### DATA SHOWN
※
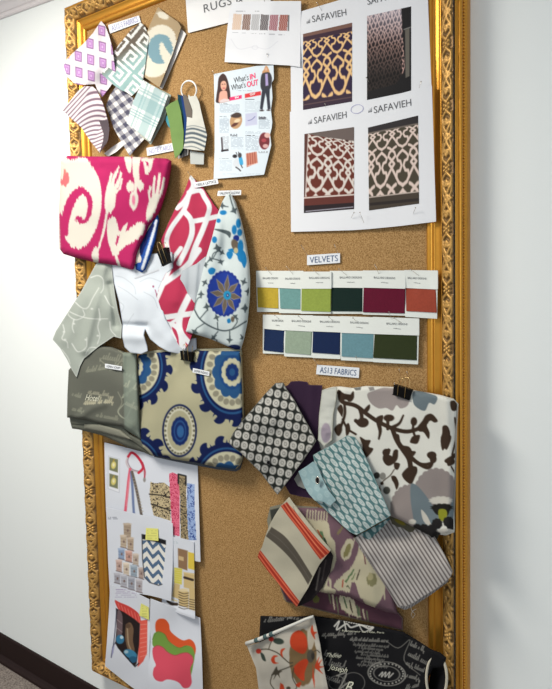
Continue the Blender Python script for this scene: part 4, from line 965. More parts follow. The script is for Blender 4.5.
※
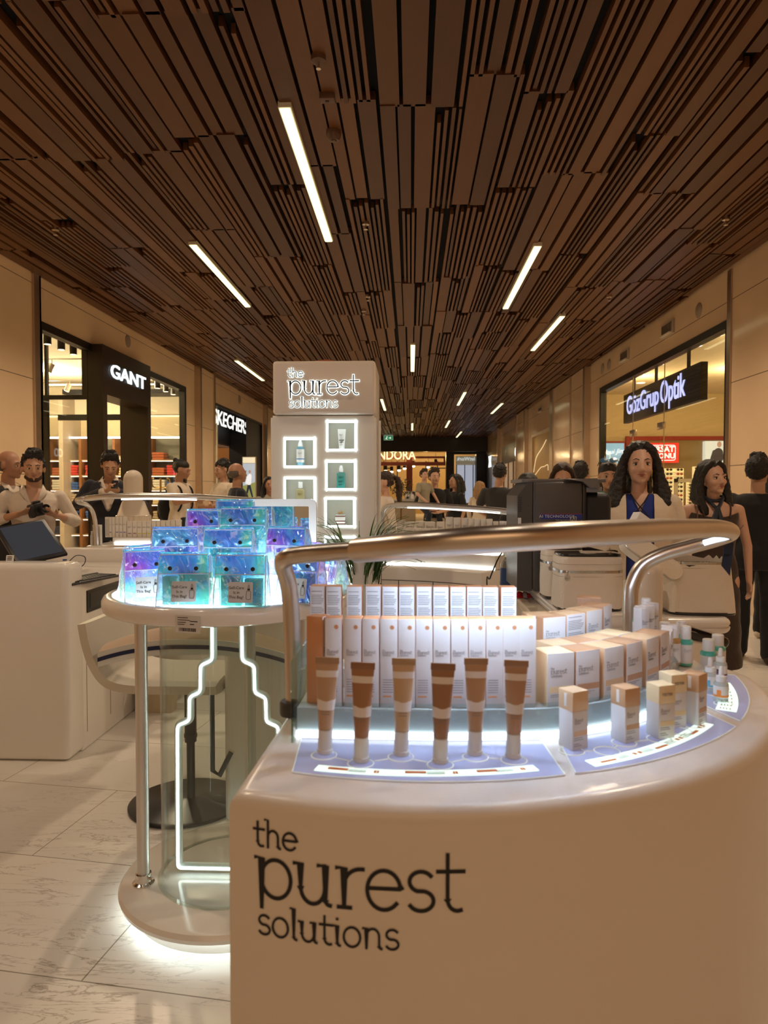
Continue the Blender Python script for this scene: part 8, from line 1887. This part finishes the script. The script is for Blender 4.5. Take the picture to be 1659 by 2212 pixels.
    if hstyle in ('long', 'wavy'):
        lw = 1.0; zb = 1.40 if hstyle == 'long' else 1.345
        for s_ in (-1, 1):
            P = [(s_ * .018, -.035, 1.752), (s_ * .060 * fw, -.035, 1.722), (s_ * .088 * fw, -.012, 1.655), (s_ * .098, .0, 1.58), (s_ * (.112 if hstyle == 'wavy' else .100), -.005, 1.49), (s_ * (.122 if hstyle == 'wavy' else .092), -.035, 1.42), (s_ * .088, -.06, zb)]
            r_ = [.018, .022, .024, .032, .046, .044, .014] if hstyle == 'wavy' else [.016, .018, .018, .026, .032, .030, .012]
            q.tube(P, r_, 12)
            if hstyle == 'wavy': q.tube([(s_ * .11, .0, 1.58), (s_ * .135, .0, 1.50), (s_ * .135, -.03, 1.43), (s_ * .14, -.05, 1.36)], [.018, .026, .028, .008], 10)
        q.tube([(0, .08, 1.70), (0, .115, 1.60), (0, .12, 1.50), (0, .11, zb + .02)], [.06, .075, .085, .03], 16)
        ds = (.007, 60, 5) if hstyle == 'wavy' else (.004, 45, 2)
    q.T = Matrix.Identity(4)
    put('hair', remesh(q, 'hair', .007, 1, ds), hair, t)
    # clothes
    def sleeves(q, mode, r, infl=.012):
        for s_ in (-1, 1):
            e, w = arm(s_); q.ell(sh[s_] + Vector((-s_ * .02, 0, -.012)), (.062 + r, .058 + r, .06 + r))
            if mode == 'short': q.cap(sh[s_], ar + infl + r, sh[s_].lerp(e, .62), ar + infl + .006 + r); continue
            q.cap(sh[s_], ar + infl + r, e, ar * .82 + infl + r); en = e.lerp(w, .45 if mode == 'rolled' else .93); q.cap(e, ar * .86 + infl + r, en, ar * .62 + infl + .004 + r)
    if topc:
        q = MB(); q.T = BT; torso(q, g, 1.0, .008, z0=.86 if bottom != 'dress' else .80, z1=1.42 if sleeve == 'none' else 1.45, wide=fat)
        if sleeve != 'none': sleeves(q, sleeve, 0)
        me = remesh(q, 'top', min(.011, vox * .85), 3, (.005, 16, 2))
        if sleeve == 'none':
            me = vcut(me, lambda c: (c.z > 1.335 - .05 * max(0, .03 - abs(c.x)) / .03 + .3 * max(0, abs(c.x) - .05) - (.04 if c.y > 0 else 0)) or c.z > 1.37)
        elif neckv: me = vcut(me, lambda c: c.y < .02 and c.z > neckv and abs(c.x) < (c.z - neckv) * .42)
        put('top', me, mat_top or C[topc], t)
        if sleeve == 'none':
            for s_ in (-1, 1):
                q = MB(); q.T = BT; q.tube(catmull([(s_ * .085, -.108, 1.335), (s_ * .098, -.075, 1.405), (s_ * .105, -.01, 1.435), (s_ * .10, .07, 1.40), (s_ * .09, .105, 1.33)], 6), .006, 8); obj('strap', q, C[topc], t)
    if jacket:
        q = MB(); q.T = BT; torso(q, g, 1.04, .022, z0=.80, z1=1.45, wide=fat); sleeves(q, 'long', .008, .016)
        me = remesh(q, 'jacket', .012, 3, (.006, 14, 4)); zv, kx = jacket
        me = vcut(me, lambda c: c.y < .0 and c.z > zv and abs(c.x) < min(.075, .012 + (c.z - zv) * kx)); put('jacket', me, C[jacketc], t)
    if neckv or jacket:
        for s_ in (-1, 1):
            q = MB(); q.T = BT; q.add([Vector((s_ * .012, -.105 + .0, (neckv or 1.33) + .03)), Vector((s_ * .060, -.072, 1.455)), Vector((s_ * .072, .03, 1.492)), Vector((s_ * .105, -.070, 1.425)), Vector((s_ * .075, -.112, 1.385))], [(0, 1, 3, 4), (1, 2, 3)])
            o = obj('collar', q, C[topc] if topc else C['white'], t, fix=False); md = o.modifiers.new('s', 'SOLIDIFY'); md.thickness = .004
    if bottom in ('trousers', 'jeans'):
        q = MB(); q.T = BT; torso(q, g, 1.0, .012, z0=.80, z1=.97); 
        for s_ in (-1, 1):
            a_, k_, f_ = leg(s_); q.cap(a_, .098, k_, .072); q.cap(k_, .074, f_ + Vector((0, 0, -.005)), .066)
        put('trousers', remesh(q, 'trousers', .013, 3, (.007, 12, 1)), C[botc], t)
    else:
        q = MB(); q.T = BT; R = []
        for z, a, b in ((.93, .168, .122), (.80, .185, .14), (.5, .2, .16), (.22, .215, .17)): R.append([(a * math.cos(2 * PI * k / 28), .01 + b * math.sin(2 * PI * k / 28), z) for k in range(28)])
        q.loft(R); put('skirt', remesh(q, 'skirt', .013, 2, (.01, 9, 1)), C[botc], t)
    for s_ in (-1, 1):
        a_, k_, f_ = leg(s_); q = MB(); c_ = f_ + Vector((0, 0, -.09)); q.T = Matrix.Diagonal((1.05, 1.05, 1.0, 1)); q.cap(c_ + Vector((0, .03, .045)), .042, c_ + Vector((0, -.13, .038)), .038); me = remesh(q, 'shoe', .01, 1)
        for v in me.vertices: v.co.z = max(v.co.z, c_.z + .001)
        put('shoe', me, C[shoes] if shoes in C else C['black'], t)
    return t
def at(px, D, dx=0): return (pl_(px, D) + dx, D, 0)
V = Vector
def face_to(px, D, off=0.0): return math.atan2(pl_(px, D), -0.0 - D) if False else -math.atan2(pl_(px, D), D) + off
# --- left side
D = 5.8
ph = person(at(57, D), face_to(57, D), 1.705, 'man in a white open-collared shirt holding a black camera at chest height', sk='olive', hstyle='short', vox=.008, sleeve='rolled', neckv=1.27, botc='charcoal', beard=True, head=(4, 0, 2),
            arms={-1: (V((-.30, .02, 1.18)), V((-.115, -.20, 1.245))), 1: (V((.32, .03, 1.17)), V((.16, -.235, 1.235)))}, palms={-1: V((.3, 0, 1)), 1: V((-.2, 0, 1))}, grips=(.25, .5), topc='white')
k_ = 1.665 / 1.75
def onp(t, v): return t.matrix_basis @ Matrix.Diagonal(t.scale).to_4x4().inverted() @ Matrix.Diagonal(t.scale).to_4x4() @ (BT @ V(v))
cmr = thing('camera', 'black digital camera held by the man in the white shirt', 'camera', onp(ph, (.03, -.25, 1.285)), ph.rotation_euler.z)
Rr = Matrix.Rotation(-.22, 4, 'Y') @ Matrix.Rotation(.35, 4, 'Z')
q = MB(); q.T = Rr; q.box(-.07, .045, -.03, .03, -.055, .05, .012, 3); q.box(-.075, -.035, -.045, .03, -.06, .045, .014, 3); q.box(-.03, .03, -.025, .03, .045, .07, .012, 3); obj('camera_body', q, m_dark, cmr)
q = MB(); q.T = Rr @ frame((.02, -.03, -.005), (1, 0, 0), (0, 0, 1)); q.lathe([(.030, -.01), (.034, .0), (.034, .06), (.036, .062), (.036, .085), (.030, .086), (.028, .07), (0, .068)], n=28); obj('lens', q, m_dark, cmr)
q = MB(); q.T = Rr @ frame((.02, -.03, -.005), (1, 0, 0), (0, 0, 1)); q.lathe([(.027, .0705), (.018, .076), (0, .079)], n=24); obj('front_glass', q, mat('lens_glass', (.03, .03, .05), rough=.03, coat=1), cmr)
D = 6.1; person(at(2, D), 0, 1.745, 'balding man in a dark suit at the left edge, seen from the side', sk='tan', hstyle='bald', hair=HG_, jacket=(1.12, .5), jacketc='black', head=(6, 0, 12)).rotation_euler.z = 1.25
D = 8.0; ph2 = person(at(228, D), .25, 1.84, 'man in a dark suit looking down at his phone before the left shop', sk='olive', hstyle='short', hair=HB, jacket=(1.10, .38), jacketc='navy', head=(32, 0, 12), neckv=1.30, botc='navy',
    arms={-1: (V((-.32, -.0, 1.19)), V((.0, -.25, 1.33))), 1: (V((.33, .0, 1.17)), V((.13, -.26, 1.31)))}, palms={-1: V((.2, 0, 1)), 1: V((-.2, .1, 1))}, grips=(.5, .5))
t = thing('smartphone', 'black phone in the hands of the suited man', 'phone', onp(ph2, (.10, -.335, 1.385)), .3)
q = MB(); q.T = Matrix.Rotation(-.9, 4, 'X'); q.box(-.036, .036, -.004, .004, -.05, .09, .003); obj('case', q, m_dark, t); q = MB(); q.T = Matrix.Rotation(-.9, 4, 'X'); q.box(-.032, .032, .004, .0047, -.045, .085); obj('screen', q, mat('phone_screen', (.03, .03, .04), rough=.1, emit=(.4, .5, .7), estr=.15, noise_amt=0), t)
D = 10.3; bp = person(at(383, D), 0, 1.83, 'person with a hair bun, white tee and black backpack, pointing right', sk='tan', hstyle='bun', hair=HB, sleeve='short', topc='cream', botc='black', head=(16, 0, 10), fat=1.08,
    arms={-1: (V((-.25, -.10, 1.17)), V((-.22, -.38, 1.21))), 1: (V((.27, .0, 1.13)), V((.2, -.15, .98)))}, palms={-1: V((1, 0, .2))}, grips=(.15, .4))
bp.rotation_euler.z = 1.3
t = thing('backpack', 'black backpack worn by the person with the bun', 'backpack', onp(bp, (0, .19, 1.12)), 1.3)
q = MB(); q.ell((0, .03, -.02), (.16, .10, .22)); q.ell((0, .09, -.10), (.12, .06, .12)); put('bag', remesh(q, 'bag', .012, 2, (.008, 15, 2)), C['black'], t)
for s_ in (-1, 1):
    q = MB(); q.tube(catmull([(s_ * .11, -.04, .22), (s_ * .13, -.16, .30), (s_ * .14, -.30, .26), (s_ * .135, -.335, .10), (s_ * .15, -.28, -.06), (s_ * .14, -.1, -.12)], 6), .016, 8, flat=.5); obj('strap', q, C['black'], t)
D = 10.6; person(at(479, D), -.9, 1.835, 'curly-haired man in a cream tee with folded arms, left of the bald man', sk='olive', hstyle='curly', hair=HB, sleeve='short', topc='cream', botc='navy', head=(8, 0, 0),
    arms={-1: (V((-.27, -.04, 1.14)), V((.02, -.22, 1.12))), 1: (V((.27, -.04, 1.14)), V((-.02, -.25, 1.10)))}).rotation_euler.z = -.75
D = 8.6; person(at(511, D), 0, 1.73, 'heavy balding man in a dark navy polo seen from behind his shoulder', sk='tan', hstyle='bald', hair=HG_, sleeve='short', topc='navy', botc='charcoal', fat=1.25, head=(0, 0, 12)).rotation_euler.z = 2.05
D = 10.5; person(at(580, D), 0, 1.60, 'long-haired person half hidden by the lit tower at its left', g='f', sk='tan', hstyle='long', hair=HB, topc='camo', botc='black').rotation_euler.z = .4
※
### OBJECTIVE
In the listing above, how many lines hold the word "Blender"? Give the number and nothing more.

### RESPONSE TO THE EXERCISE
2